**What to produce**: Repeat only the lines from the one containing "Generate a Blender" through the one containing "S.camera = cam", exactly as written, both ends included.

* Start Materials provided *

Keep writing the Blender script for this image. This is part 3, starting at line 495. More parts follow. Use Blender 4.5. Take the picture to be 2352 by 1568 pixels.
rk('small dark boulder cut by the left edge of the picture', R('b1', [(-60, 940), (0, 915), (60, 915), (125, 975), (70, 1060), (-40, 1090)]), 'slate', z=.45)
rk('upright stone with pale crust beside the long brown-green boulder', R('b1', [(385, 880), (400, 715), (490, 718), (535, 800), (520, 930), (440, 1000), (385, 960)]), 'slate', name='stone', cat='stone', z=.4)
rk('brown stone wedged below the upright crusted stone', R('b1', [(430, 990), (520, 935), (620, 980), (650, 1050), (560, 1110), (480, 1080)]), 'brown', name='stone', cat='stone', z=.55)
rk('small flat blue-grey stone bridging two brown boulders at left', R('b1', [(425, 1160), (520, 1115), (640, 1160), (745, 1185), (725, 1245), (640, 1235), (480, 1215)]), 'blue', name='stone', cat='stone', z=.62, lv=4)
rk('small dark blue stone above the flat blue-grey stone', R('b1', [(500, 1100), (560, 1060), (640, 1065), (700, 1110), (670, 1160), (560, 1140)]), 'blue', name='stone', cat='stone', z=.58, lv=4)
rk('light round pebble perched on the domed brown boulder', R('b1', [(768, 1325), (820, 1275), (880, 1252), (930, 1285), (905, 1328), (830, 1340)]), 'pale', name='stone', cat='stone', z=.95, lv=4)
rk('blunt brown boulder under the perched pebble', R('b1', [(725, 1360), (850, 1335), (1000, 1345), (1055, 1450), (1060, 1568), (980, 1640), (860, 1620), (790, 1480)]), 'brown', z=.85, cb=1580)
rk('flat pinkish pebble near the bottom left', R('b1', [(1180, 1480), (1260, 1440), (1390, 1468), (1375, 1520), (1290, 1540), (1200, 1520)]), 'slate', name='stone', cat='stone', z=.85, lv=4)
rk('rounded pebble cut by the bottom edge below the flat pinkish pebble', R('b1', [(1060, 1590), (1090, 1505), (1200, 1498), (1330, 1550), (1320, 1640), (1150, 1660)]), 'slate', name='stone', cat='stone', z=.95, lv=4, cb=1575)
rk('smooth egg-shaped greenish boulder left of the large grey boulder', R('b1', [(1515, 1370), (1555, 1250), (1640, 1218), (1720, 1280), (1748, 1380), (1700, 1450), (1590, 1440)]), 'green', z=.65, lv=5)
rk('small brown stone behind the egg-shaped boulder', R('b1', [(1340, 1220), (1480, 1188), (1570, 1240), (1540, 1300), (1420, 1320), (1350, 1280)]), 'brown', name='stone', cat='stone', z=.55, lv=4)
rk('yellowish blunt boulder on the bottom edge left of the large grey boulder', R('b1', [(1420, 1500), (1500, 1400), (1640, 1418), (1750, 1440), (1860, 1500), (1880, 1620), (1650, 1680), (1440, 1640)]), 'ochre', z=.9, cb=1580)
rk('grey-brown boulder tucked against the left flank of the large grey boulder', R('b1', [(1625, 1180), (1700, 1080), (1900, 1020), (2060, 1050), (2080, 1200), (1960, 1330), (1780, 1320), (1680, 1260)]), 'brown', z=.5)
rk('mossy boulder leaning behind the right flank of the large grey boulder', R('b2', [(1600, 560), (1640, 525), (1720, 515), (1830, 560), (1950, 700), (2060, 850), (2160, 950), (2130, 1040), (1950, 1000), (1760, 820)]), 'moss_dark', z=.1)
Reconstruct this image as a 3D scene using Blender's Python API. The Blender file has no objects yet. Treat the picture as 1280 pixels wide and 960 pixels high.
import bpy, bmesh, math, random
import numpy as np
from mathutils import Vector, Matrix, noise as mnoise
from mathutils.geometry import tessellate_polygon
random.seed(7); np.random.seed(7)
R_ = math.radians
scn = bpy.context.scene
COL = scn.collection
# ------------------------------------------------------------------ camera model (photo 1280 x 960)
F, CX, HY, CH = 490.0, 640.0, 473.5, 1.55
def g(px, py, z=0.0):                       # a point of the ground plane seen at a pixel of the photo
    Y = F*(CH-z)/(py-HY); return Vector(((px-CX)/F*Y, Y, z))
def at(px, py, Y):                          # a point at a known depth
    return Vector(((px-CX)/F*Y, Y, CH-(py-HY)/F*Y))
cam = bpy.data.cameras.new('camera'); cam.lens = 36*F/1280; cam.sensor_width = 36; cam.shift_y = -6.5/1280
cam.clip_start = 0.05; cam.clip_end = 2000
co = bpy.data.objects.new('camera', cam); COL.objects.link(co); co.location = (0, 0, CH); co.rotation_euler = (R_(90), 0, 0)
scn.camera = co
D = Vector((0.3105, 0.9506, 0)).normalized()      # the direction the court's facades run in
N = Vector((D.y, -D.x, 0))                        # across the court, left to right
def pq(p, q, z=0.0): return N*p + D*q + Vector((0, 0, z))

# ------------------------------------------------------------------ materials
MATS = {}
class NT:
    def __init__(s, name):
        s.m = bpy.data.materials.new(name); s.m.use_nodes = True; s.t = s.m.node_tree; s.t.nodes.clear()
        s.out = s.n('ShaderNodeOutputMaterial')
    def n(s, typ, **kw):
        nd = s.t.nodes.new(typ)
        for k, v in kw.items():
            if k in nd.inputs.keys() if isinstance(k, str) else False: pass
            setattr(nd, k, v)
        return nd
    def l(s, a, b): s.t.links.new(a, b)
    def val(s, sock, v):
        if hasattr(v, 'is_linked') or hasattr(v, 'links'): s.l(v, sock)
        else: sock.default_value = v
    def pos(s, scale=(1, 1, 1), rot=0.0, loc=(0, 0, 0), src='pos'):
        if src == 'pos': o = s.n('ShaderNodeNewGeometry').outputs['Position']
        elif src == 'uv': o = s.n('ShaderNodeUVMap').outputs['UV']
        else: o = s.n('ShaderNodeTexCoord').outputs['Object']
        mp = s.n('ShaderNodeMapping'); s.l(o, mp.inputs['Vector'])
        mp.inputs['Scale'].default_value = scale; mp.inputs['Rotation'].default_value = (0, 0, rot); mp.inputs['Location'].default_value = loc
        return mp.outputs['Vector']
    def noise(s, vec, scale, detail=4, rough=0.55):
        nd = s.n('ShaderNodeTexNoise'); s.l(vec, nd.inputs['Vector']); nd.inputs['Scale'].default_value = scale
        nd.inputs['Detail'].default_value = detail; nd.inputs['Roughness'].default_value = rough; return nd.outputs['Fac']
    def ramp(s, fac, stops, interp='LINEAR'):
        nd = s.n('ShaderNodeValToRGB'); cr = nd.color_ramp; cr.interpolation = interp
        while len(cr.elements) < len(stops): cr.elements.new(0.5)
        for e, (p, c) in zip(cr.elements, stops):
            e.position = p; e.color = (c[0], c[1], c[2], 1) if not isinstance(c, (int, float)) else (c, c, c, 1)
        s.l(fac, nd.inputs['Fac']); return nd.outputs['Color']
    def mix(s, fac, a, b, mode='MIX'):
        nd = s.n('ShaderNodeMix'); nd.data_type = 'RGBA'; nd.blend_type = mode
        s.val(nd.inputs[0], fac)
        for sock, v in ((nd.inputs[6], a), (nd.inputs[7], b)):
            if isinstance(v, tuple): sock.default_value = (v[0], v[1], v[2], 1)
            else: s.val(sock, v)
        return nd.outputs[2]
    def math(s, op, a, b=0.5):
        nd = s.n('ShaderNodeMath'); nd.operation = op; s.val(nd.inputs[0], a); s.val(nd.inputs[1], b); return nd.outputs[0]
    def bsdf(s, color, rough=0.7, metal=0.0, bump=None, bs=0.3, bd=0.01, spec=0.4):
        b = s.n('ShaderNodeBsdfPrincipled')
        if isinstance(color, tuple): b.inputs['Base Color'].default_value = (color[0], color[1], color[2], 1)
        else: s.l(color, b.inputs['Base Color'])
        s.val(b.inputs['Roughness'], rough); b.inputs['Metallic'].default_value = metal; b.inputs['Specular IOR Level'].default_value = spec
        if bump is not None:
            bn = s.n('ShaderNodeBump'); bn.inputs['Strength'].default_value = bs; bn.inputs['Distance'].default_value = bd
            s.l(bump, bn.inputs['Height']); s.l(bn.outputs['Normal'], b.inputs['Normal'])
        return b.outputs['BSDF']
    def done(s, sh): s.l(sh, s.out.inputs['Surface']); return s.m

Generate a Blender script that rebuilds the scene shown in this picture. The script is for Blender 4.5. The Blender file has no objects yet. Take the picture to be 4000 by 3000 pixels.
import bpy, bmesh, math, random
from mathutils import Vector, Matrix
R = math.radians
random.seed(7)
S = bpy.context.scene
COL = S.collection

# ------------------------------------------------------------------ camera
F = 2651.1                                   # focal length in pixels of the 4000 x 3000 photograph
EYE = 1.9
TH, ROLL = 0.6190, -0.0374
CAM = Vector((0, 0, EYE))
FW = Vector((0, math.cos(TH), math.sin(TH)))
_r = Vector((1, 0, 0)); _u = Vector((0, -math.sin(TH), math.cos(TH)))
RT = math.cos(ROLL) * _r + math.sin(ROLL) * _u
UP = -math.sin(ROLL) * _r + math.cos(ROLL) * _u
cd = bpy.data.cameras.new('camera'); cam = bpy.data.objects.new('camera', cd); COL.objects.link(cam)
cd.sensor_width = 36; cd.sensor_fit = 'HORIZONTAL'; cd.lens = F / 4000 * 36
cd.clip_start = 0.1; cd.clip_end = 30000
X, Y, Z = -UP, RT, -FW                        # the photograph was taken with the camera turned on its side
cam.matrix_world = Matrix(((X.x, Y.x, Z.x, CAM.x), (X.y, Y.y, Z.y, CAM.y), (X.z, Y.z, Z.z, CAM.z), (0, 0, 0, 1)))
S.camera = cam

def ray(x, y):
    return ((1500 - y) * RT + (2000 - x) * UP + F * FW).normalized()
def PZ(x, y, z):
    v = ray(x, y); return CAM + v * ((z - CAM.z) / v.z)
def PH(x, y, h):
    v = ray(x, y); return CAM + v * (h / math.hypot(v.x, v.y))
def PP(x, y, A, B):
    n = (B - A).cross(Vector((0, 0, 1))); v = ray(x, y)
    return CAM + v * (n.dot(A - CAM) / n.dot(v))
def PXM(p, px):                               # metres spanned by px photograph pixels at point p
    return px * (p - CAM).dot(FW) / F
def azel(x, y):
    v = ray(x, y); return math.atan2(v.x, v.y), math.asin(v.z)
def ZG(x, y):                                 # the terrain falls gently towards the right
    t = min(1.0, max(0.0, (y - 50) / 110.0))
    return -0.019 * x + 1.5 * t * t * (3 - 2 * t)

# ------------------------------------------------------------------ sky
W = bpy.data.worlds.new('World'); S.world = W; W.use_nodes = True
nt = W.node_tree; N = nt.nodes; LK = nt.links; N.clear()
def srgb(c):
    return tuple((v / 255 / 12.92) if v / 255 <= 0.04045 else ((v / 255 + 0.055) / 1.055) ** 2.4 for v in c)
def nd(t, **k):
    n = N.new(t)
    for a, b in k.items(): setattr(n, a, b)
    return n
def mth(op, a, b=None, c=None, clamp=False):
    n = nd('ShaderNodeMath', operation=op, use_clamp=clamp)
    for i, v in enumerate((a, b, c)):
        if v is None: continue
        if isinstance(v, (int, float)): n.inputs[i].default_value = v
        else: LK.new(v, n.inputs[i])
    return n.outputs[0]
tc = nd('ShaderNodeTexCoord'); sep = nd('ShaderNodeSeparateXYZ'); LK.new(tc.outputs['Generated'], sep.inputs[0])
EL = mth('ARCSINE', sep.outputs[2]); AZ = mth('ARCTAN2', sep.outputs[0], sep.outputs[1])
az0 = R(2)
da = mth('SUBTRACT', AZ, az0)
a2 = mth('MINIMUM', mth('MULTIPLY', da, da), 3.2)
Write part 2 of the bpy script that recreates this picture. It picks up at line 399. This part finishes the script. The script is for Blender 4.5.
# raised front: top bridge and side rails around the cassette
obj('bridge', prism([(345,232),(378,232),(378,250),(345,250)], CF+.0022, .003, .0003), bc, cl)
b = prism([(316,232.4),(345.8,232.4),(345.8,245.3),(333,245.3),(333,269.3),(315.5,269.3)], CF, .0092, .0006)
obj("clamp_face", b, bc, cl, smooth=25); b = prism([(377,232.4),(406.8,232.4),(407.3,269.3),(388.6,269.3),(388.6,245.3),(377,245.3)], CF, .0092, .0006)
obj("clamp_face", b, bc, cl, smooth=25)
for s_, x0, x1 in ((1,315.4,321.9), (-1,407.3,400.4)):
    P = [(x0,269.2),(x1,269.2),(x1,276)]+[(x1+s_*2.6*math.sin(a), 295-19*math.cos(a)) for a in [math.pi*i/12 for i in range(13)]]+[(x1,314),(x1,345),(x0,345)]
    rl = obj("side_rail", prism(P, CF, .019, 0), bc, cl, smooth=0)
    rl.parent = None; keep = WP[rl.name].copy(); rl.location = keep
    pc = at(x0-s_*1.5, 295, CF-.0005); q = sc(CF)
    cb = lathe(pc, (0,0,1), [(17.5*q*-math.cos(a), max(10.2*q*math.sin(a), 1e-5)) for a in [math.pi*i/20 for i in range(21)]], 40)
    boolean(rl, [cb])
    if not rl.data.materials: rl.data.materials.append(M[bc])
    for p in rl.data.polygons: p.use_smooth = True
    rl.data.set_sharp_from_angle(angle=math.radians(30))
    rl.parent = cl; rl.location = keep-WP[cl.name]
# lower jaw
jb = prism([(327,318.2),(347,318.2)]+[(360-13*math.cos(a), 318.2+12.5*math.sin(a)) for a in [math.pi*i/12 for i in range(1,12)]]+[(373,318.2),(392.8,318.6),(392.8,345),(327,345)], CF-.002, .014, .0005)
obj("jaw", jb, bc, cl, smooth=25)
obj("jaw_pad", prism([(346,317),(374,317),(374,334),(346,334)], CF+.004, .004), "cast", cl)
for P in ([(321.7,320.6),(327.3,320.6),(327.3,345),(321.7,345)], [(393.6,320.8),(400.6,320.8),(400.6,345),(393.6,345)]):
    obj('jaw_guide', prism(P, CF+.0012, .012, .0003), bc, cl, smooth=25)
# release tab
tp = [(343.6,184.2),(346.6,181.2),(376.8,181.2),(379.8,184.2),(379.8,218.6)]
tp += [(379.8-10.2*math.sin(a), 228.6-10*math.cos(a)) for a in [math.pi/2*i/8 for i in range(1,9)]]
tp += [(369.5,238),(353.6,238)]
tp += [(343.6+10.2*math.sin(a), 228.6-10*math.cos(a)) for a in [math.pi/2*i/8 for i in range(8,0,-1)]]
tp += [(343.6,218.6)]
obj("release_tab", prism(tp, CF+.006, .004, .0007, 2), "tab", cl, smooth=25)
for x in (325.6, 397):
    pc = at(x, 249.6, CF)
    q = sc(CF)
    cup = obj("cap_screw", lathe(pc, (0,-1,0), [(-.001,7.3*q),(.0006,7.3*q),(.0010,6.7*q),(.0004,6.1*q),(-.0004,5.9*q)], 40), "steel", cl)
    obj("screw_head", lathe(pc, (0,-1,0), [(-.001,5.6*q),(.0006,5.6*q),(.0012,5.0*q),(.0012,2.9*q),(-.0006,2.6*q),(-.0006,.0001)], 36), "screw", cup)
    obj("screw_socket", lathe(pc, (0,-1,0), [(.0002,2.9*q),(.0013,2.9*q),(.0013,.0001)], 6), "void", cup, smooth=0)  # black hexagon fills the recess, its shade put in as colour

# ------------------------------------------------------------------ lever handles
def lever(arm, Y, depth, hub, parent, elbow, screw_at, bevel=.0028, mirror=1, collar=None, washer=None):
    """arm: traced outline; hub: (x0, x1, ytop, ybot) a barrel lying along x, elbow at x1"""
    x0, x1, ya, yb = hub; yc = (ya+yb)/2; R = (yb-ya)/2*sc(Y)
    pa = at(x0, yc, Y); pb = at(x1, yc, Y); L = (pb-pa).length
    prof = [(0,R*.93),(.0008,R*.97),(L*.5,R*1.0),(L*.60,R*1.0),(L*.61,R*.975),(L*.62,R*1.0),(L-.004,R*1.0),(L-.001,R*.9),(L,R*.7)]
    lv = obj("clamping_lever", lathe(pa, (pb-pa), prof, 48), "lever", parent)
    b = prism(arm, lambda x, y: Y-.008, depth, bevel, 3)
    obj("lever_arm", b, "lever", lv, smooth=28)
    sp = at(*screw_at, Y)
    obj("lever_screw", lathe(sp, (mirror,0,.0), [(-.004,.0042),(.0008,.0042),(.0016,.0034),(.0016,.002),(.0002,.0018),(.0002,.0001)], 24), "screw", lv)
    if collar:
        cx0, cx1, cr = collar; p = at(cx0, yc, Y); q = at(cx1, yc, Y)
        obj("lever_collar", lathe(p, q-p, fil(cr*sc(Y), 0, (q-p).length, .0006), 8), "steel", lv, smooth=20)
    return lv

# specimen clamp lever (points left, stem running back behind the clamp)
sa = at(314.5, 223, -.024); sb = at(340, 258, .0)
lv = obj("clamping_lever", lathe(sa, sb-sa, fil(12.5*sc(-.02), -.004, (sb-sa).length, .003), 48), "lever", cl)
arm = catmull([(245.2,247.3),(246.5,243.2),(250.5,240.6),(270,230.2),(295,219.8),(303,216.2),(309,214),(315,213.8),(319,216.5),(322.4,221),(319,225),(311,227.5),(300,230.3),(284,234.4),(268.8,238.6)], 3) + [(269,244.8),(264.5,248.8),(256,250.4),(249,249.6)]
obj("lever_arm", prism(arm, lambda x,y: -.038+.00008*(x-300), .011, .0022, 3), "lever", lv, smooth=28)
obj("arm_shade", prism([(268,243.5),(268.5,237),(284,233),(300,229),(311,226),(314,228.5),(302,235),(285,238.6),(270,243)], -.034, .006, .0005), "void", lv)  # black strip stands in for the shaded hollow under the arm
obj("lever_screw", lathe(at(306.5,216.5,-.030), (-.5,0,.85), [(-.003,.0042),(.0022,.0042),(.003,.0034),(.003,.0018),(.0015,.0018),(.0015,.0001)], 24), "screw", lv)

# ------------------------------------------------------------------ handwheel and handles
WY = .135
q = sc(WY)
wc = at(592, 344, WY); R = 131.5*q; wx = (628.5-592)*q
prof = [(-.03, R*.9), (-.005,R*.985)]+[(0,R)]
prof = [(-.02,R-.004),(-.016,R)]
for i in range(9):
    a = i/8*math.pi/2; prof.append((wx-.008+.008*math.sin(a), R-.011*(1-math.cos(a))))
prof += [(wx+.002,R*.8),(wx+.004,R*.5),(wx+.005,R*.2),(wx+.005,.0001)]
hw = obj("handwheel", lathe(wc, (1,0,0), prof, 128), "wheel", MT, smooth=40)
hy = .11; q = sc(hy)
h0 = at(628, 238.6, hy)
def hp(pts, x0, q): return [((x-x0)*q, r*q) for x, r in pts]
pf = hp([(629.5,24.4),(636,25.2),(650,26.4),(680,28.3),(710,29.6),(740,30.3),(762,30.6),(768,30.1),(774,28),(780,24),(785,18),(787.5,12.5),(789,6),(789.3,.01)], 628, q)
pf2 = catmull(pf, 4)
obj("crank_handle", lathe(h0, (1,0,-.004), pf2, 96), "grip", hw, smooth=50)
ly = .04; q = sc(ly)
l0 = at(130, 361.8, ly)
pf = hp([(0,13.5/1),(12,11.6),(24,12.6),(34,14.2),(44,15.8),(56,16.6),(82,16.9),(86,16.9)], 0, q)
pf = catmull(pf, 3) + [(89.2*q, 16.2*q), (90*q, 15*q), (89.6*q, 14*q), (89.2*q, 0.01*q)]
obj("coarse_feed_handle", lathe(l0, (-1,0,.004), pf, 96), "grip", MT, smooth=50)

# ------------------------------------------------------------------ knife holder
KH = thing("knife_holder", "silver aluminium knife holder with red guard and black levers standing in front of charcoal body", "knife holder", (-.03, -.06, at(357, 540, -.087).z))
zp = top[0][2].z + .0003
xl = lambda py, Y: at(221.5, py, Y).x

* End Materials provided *

**Answer to this problem**:
Generate a Blender script that rebuilds the scene shown in this picture. The script is for Blender 4.5. The Blender file has no objects yet. Take the picture to be 4000 by 3000 pixels.
import bpy, bmesh, math, random
from mathutils import Vector, Matrix
R = math.radians
random.seed(7)
S = bpy.context.scene
COL = S.collection

# ------------------------------------------------------------------ camera
F = 2651.1                                   # focal length in pixels of the 4000 x 3000 photograph
EYE = 1.9
TH, ROLL = 0.6190, -0.0374
CAM = Vector((0, 0, EYE))
FW = Vector((0, math.cos(TH), math.sin(TH)))
_r = Vector((1, 0, 0)); _u = Vector((0, -math.sin(TH), math.cos(TH)))
RT = math.cos(ROLL) * _r + math.sin(ROLL) * _u
UP = -math.sin(ROLL) * _r + math.cos(ROLL) * _u
cd = bpy.data.cameras.new('camera'); cam = bpy.data.objects.new('camera', cd); COL.objects.link(cam)
cd.sensor_width = 36; cd.sensor_fit = 'HORIZONTAL'; cd.lens = F / 4000 * 36
cd.clip_start = 0.1; cd.clip_end = 30000
X, Y, Z = -UP, RT, -FW                        # the photograph was taken with the camera turned on its side
cam.matrix_world = Matrix(((X.x, Y.x, Z.x, CAM.x), (X.y, Y.y, Z.y, CAM.y), (X.z, Y.z, Z.z, CAM.z), (0, 0, 0, 1)))
S.camera = cam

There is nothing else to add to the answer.